To a question on corruption, he said the focus must change from dealing with the issue after surfacing of scams to that which helps to prevent corruption.

"There is a lot of post-corruption discussion in our country. Somebody talks about Lokpal or Jan Lokpal. We should change the focus on corruption and instead of focussing on post-corruption, we should take steps so that corruption does not take place," Modi said

To remove corruption, he suggested that states must be policy-driven and rules should be in put in place in black and white and favoured the use of technology for bringing in transparency on the lines of what Gujarat has done.

The Gujarat chief minister felt happy that states were competing with each other and nations were wanting to deal with them directly instead through the Centre.

"For a federal structure like India, I take this as a good indicative. I consider this as a good sign... an atmosphere has been created where there is healthy competition among states over development. It is good, as everyone feels we should deliver and move forward," he said.

He lamented that even after decades of independence, the country has not been able to make transition from "Swarajya" (freedom) to "Surajya" (good governance) and said morality has been thrown out of governance and trust has been the biggest victim.

Slamming the government, he said, "A government of Acts rather than Action, has paralysed India's polity into one of promises over performance. Institutions have been destroyed. A misleading sense of entitlement has further highlighted the missing delivery mechanism."

He said the only thing holding back the nation brimming with potential and energy was the lack of good governance which "must change" and exhorted the country's leadership to rise to the challenge and firmly place good governance and good administration on the agenda.

As India completes 75 years of independence in 2022, Modi said it was possible that India develops to be globally competitive and admired as well as be locally inspiring and inclusive and gave the slogan of "United India - Grand India".

He also invoked Mahatma Gandhi for taking the nation forward and asked the Centre to celebrate his 150th birth anniversary five years later in a big way, as also the centenary year of Gandhi's return to India.
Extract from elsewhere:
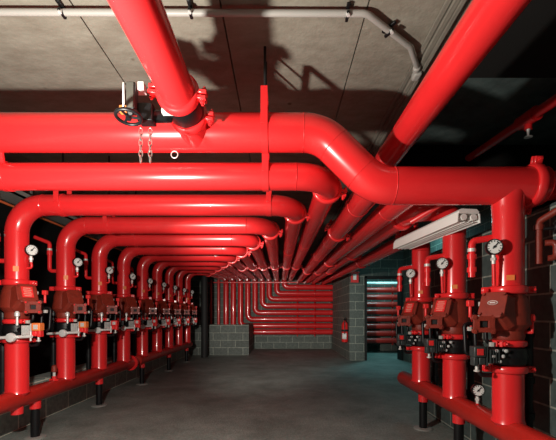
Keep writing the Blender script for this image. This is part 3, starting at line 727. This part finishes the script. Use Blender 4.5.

Asking Indians abroad to participate in bringing a "change" in the country, he said NRIs should not be seen for their investment but should utilise their experience in India.

"India faces a water shed election in a few months. At this crucial juncture in our nation's history, you too should not stay back. You must be a part of the revolution taking place. Try and come back to vote at the time of elections. If that is not possible, actively engage with the political process from wherever you are," he said.